◆ Dataset entries
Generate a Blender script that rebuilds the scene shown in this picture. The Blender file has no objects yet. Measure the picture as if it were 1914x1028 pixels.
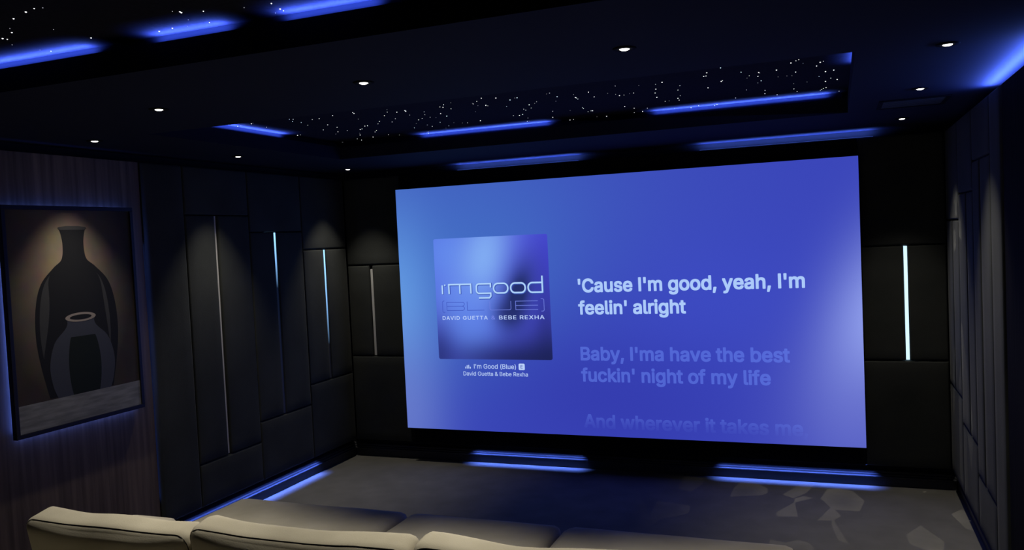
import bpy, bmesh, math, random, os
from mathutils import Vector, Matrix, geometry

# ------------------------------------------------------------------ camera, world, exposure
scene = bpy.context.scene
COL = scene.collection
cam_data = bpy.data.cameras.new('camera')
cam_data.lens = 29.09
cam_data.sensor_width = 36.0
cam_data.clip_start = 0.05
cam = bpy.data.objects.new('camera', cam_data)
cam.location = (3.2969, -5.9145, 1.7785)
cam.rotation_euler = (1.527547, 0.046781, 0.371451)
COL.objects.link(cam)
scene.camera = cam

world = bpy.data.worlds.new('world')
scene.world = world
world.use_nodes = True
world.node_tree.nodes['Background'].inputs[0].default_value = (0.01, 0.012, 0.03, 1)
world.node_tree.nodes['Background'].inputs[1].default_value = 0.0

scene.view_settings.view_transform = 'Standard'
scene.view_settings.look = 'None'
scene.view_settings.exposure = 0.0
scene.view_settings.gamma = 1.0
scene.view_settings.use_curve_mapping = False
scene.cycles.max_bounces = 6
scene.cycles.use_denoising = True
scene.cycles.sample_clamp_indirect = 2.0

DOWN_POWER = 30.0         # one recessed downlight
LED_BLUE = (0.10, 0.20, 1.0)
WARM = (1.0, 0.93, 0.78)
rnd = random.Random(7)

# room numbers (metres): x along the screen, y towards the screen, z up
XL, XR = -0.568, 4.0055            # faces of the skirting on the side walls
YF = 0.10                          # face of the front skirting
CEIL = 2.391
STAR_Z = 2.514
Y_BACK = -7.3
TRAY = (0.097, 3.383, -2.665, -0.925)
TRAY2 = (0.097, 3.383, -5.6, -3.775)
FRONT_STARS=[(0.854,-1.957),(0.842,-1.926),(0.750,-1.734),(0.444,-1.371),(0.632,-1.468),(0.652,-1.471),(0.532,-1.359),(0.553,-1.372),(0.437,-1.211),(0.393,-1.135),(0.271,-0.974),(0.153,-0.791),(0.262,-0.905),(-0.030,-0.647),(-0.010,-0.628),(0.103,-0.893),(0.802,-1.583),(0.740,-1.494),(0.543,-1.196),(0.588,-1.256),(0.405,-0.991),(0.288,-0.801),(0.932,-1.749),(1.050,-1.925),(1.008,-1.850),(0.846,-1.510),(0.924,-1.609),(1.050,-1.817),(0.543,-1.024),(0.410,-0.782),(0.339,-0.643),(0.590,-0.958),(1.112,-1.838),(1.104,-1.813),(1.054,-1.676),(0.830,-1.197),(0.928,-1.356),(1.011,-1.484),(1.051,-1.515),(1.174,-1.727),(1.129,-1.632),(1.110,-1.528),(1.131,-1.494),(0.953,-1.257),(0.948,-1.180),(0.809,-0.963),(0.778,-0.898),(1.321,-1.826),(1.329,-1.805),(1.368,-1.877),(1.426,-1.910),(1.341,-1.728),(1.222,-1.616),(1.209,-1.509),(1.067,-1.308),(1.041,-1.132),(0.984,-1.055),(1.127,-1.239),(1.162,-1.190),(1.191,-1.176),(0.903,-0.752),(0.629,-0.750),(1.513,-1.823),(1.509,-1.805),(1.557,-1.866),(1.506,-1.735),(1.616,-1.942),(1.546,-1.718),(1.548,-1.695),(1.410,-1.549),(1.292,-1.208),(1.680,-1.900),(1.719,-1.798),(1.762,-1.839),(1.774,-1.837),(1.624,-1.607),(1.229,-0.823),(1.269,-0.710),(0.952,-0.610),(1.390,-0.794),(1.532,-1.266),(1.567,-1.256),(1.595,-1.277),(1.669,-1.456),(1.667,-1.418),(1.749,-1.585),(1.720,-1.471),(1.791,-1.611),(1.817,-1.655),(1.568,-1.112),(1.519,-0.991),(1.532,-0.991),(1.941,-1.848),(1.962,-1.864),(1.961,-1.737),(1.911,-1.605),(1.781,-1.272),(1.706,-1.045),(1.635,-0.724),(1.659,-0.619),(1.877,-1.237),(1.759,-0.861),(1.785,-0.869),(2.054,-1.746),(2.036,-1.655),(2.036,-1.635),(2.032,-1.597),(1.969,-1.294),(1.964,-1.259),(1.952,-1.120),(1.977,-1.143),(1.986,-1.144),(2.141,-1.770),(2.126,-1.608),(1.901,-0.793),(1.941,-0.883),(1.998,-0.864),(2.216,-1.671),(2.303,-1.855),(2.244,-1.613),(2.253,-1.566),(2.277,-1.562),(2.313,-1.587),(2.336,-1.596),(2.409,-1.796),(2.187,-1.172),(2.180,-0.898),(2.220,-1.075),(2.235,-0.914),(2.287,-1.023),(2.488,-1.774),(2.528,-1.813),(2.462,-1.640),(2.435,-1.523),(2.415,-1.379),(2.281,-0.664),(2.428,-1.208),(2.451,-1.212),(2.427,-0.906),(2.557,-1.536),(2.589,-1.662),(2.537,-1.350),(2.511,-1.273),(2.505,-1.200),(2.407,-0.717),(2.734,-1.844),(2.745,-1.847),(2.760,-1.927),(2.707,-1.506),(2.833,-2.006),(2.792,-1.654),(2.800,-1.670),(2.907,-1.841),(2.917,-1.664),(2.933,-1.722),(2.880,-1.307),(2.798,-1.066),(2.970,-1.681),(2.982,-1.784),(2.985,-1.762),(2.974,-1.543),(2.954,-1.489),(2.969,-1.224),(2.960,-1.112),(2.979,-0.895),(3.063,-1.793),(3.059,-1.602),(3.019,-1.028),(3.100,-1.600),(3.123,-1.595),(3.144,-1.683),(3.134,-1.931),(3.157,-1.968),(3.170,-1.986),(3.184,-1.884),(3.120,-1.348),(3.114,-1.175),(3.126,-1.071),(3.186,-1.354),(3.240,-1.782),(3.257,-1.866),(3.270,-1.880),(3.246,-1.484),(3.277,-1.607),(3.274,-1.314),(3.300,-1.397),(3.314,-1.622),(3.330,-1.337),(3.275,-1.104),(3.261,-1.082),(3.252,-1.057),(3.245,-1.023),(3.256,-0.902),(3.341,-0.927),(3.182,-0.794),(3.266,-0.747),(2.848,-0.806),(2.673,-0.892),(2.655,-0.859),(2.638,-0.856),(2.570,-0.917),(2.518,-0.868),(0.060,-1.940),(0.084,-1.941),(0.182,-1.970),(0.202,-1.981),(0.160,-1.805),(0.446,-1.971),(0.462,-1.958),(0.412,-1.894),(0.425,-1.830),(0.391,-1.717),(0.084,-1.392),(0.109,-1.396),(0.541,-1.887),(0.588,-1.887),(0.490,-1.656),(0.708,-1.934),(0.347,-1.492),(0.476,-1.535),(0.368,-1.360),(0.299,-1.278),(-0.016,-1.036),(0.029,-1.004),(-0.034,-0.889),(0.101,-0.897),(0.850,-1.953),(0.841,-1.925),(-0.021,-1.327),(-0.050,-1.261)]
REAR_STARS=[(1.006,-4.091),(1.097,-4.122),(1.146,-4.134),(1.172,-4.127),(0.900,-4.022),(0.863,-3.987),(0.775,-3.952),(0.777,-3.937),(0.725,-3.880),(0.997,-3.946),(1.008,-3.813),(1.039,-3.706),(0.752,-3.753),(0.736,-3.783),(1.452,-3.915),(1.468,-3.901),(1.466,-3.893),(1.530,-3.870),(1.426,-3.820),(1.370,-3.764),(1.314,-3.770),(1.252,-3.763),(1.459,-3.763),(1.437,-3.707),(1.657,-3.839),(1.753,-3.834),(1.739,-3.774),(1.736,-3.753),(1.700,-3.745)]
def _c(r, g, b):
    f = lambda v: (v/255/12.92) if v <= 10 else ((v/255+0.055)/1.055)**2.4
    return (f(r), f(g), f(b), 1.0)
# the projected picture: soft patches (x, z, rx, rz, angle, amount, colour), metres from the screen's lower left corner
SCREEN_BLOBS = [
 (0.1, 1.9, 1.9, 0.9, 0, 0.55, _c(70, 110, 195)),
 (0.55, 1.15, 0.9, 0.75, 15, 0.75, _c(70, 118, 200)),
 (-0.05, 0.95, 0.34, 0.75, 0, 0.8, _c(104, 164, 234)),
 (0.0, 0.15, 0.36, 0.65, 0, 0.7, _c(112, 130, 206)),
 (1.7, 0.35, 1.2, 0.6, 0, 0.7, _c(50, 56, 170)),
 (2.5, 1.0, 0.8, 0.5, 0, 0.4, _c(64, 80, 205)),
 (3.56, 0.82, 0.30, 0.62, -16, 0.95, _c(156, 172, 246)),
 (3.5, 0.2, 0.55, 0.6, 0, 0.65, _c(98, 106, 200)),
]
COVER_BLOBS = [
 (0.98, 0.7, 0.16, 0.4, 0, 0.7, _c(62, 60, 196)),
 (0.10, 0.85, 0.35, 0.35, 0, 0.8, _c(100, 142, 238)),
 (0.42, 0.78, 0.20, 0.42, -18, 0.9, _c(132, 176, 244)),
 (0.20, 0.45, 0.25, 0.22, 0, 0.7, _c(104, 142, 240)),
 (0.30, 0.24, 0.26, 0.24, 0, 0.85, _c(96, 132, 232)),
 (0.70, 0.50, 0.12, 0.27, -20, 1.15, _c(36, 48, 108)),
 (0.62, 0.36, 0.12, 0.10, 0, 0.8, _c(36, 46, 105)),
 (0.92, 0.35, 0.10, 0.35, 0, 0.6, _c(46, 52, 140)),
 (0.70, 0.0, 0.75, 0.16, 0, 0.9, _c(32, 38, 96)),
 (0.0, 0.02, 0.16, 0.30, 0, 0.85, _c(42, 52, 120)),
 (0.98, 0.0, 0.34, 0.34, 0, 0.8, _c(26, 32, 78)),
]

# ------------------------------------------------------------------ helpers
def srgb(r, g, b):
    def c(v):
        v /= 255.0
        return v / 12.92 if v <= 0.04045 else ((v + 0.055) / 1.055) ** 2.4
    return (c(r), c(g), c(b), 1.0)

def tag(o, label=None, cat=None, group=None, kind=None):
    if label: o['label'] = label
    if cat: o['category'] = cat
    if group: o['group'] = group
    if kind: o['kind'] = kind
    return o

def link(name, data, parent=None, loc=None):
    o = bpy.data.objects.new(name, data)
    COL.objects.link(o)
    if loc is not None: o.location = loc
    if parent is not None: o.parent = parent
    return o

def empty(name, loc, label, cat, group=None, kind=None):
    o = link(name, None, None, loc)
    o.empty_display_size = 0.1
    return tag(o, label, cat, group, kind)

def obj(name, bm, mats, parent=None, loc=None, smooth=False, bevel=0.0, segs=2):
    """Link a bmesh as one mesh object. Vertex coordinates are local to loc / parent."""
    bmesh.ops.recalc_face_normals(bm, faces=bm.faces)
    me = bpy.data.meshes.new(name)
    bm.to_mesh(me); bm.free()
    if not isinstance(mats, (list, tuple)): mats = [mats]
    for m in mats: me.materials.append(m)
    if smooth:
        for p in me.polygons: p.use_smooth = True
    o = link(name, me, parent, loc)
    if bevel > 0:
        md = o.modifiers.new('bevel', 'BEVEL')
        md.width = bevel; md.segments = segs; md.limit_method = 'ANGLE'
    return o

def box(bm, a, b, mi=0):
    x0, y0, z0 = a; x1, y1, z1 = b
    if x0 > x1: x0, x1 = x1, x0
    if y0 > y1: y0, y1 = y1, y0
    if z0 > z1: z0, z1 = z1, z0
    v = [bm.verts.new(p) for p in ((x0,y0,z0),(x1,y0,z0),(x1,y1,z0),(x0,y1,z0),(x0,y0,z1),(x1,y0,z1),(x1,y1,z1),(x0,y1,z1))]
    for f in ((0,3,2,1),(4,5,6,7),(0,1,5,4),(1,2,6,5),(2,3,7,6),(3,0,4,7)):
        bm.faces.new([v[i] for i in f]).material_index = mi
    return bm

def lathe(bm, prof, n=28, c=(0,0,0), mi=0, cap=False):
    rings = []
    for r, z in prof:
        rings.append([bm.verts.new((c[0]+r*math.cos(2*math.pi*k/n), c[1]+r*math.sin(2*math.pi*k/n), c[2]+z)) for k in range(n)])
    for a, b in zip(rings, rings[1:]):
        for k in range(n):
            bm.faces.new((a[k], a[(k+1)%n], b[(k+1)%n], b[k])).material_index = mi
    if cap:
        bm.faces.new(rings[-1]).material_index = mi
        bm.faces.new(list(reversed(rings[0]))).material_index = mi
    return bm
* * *
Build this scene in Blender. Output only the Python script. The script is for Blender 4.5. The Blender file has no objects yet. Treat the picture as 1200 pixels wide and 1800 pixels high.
---
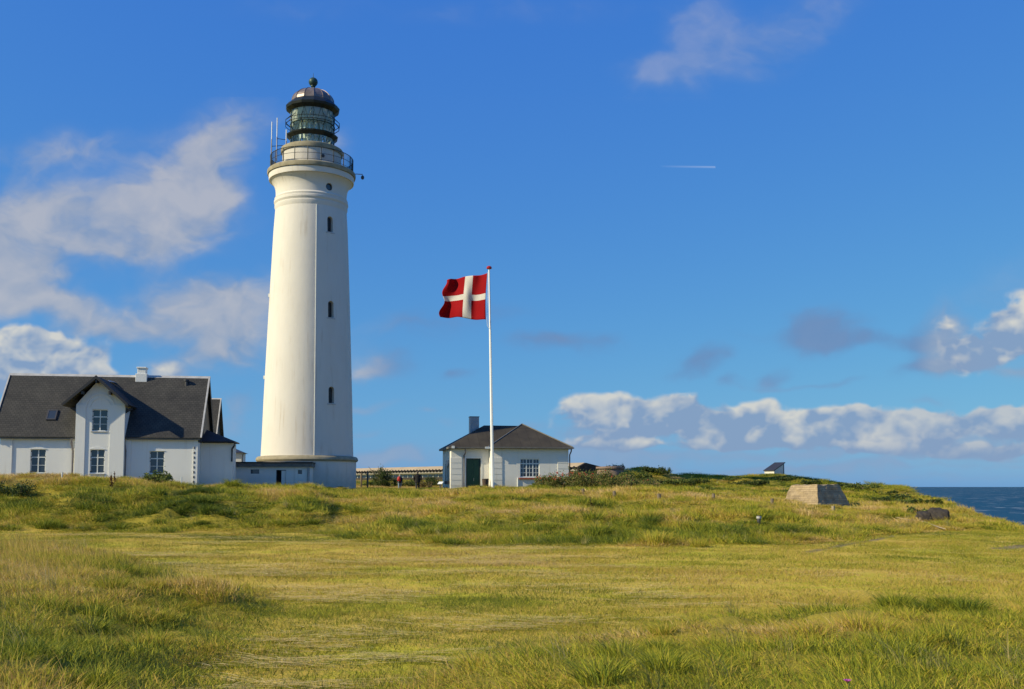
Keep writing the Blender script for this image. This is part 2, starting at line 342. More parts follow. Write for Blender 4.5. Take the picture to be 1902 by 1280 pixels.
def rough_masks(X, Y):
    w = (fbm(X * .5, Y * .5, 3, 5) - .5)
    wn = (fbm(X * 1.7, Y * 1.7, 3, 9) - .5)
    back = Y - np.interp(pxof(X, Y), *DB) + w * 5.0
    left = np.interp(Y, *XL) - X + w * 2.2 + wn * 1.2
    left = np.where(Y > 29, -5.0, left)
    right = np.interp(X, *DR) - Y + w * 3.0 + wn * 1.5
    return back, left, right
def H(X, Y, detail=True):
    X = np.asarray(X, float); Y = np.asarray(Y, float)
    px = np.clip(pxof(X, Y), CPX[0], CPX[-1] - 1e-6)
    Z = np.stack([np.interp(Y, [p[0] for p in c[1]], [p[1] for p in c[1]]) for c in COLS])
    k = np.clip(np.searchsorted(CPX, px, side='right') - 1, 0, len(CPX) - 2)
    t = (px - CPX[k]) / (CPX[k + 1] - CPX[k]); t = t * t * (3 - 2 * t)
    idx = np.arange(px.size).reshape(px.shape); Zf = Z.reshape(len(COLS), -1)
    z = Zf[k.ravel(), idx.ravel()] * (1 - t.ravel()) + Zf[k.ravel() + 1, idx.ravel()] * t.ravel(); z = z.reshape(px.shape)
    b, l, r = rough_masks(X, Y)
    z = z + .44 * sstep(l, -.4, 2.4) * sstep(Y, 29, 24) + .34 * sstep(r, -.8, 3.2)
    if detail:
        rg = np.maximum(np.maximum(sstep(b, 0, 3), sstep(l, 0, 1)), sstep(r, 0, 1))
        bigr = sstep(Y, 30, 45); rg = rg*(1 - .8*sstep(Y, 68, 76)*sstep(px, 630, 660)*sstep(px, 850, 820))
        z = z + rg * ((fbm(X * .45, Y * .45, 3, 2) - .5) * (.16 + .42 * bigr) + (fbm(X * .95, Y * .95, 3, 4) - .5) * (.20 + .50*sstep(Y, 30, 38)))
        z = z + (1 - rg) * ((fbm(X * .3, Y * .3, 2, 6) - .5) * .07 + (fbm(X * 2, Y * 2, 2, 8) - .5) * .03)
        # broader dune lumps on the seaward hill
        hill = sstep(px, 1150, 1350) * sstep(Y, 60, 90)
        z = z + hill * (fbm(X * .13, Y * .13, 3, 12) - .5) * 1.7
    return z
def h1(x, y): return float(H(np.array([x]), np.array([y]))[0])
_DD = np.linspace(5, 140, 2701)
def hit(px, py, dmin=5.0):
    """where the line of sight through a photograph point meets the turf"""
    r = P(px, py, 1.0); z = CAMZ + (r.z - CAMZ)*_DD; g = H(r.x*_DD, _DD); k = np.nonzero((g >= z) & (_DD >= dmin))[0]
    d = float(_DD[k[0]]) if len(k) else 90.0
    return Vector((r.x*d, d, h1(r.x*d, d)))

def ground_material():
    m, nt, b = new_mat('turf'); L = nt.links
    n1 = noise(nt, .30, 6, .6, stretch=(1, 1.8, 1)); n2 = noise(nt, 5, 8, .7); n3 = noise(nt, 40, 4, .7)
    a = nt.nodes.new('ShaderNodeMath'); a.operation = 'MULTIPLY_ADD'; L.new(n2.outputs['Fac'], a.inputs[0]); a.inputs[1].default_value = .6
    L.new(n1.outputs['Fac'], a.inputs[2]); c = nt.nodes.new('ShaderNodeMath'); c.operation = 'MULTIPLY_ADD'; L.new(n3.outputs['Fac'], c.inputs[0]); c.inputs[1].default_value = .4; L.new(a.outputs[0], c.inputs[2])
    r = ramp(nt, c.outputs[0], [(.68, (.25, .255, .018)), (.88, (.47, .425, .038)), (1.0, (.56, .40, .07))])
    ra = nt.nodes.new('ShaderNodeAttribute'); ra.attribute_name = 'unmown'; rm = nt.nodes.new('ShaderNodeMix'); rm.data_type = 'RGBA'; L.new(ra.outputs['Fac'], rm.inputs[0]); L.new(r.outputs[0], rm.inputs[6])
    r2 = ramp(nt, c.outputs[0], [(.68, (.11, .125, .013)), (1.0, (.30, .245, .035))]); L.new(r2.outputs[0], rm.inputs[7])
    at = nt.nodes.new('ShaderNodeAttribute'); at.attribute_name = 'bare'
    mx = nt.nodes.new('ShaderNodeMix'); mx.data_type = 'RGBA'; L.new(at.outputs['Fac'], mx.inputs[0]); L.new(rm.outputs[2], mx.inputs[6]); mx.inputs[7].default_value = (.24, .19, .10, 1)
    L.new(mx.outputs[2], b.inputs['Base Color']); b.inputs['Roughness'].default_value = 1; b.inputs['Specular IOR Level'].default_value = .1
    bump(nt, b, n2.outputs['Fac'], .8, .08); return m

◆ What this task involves
Pictures in the material above should be skipped; print exactly the lines from the one with "Generate a Blender" through the one with "from mathutils import".

◆ Solution to this problem
Generate a Blender script that rebuilds the scene shown in this picture. The Blender file has no objects yet. Measure the picture as if it were 1914x1028 pixels.
import bpy, bmesh, math, random, os
from mathutils import Vector, Matrix, geometry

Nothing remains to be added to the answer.